Something tells me God is not finished with us yet. But I shudder to think "What else can we do?". Jesus wanted to demonstrate what he meant by the "The first shall be last", so he took a child, brings that child into the midst of them, and then picks that child up and says "Whoever welcomes a child such as this welcomes me". And we think that's such a warmhearted, tender moment. Wasn't Jesus wonderful in the way he worked with children. Isn't that nice, right?

I was going to point to the window, and say "Like in that window". And I looked up and realized someone took the window! It's gone -- our window restoration project is on-going, they brought two windows back, and they took out the window with Jesus and the children. I got to thinking, that hole there where that window used to be is actually a wonderful metaphor for us this morning. Because, typically, we totally miss the point of what that story is about. You see, it's not this heartwarming, tender moment, this is not a photo-op designed to make you feel good about Jesus, like some candidate vying for your vote. Jesus is on his way to Jerusalem. He is on his way to the crucifixion. And the disciples think they're on their way to fame and glory. So Jesus uses this child is an illustration, to get the point across.

Now, it's important to understand that in that first-century world, children were not seen so much as symbols of innocence and virtue like we might see them today, but rather, much like women, children were the property of the head of the household. They had no status of their own. They had no individual rights. A child, then, is a symbol of that kind of powerlessness.

Isaiah 53 has a wonderful illustration of this. In Isaiah 53, what we call the Suffering Servant passages, it says of the suffering servant that he had no form or majesty, that we should look at him. But the Greek translation of that passage, done right around the time of Jesus, the Greek translation says "We beheld him as a child". As someone of no importance. Powerless.

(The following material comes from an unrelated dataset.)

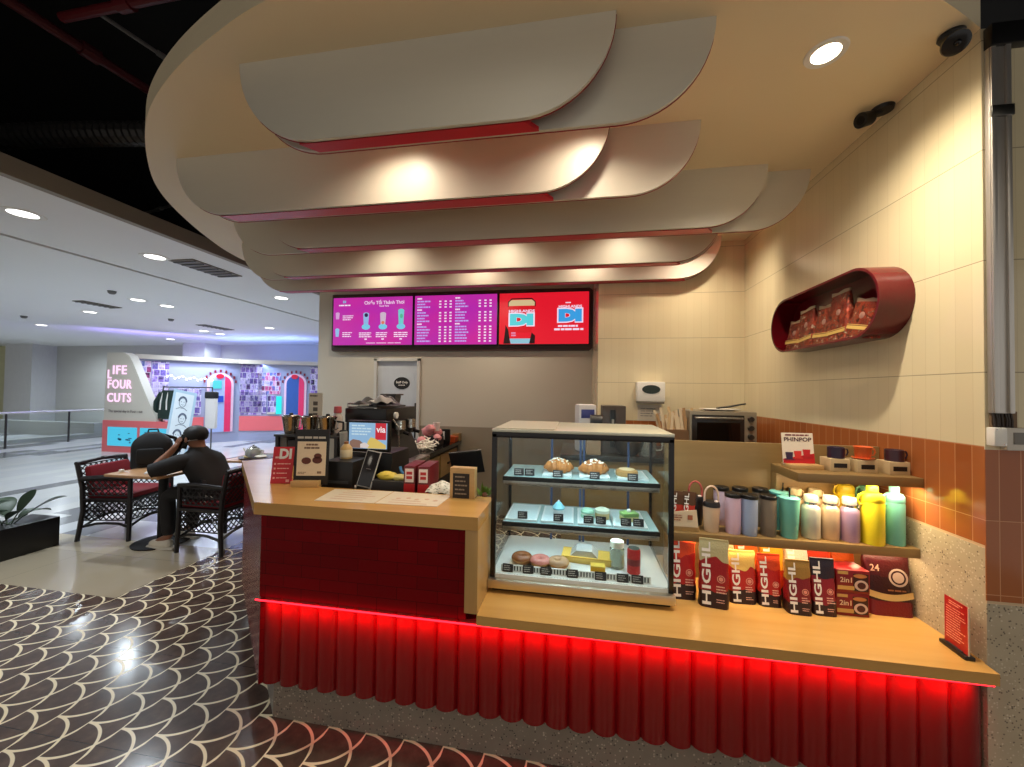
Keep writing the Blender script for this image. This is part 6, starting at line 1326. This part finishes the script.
mb = MB(); [mb.tube([(s*.07, -.06, .66), (s*.08-.02, -.09, .42), (s*.09-.03, -.09, .22)], .014, 6) for s in (-1, 1)]; mb.build('strap', WHITE, t); MB().tube([(0, 0, .68), (0, 0, .74), (.02, 0, .77)], .006, 6).build('hook', CHROME, t)
t = thing('white_apparel', 'white garment with black hood on the rail, right of the banner', 'garment', (-8.40, 7.74, .62)); t.scale = (.8, .8, .85)
MB().box(-.17, .17, -.06, .06, 0, .86, .05).build('cloth', pm(226, 220, 216, .7), t); MB().box(-.18, .18, -.075, .075, .82, 1.02, .05).build('black_hood', pm(30, 32, 36, .6), t)
# ------------------------------------------------------------------ hall fittings
t = thing('glass_railing', 'glass balustrade with steel posts and handrail along the far left void', 'railing', (-14.0, 8.5, 0))
for y in (5.0, 6.2, 7.42, 8.63, 9.85, 11.1): MB().cyl((0, y-8.5, 0), (0, y-8.5, .86), .022, n=10).build('post', pm(70, 68, 68, .3, .6), t)
MB().tube([(0, -3.6, .87), (0, 2.7, .87)], .032, 8).build('handrail', STEEL, t); MB().box(-.008, .008, -3.5, 2.6, .10, .82).build('glass_pane', GLASS, t, smooth=False)
struct(MB().box(-21, -14.6, 9.6, 9.9, 0, .42).box(-14.9, -14.6, 5, 9.6, 0, .12).build('trim_3', pm(150, 150, 144, .6, 0, 'parapet_grey'), smooth=False))
def vent(x, y, sx, sy, label):
    t = thing('ceiling_vent', label, 'vent', (x, y, 3.1), 0, 'hall ceiling air vents')
    MB().box(-sx, sx, -sy, sy, -.012, 0).build('frame', pm(120, 112, 100, .5), t, smooth=False)
    mb = MB(); n = 7
    for i in range(n): yy = -sy*.85+1.7*sy*i/(n-1); mb.box(-sx*.88, sx*.88, yy-.012, yy+.012, -.022, -.012)
    mb.build('louvre', pm(70, 66, 62, .5), t, smooth=False)
vent(-4.62, 4.15, .17, .34, 'dark square louvred ceiling vent close to the shop canopy'); vent(-8.75, 5.75, .12, .30, 'narrow ceiling air slot between the bright lamps and far left'); vent(-8.95, 8.3, .14, .4, 'narrow far ceiling air slot near the booth header')
for i, (px, py) in enumerate([(171, 319), (24, 316), (112, 291)]):
    p = at(px, py, Z=3.1); t = thing('smoke_detector', ['small dark ceiling detector near the middle of the hall', 'small ceiling detector far left over the hall', 'pale flat ceiling detector beside the bright pair'][i], 'detector', p, 0, 'small ceiling detectors')
    MB().lathe([(0, -.05), (.03, -.05), (.05, -.03), (.055, 0), (0, 0)], 18).build('housing', pm(110, 108, 106, .5), t)
# ------------------------------------------------------------------ pipes and duct in the dark void
t = thing('flexible_duct', 'crinkled silver grey flexible duct in the dark ceiling void', 'duct', (-4.4, 2.6, 3.72))
pth = []; rr = []
for i in range(80):
    u = i/79; pth.append((-1.2+2.5*u, -.15+.28*u, .03*sin(3*u))); rr.append(.088+(.012 if i % 2 else 0))
MB().tube(pth, rr, 12).build('duct_skin', pm(60, 58, 57, .45, .4, 'foil_duct', .3), t, ang=20)
def pipe(a, b, r, col, label):
    a, b = Vector(a), Vector(b); t = thing('ceiling_pipe', label, 'pipe', (a+b)/2, 0, 'pipes in the ceiling void'); h = (b-a)/2
    MB().cyl(-h, h, r, n=10).build('tube', pm(*col, .45, 0, 'pipe_paint'), t); MB().cyl(-h*.1-h.normalized()*.05, -h*.1+h.normalized()*.05, r*1.5, n=10).build('coupling', pm(*col, .45), t)
pipe((-3.60, 1.2, 4.0), (-3.35, 3.4, 4.0), .035, (70, 10, 18), 'dark red sprinkler pipe running back through ceiling void')
pipe((-3.34, 1.95, 4.0), (-2.2, 1.93, 4.0), .028, (96, 16, 24), 'thin red sprinkler branch pipe crossing the ceiling void')
pipe((-3.2, 2.0, 4.1), (-3.0, 2.9, 4.1), .014, (110, 106, 104), 'thin grey rod near top of the ceiling void')
pipe((-5.6, 4.0, 3.75), (-4.3, 3.7, 3.75), .016, (120, 116, 112), 'thin grey rod low in the ceiling void near canopy')

# =================================================================== RENDER LOOK
SC.view_settings.view_transform = 'Standard'; SC.view_settings.look = 'None'; SC.view_settings.gamma = 1; SC.view_settings.use_curve_mapping = False
SC.view_settings.exposure = -0.15
SC.cycles.use_denoising = True; SC.cycles.max_bounces = 10; SC.cycles.diffuse_bounces = 4; SC.cycles.transparent_max_bounces = 16
SC.cycles.sample_clamp_indirect = 6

By embracing this child in their midst, Jesus embraces powerlessness and says 'look at this child and see the connection'. What's really important is not about power and might and status and fame and glory. You've become so concerned with your own standing that you neglect those that have none, like this child.

Like the homeless, demeaned and degraded by a system that offers plenty of shame but little hope.

Like the undocumented immigrant, desperately searching for a place to live and work in peace so that they can support their own family.

Like the ex-con, who is rarely given as second chance to recover his or her dignity and worth.

These are the people without status in our society, people not worth two cents as far as most are concerned. The throwaways of our world, told to get a job when no one will hire them. Told to pull themselves up by their own bootstraps when they don't even have boots. Told to go back where they came from when they have lived in this country since the age of two. You can't help those people, unless they help themselves, they say. Criminals will always be criminals, they say. They're nothing but welfare cheats, they say.

And when he came into the house, he asked "What were you discussing on the way?" And they were silent, for they were discussing the mission of the Church.

But not here. Not in this place. Not at First Christian Church. Because here is a place where the hungry are fed.

Here is the place where homeless do find shelter.

Here is a place where the poor and the mentally ill are welcomed.

Here is a place that offers a hand instead of judgment.

Here is a place that gives hope instead of scorn.

Here is a place that spreads love instead of hate.

Here is the place where the powerless child is embraced by disciples of Jesus.

God bless you wonderful disciples of our Lord.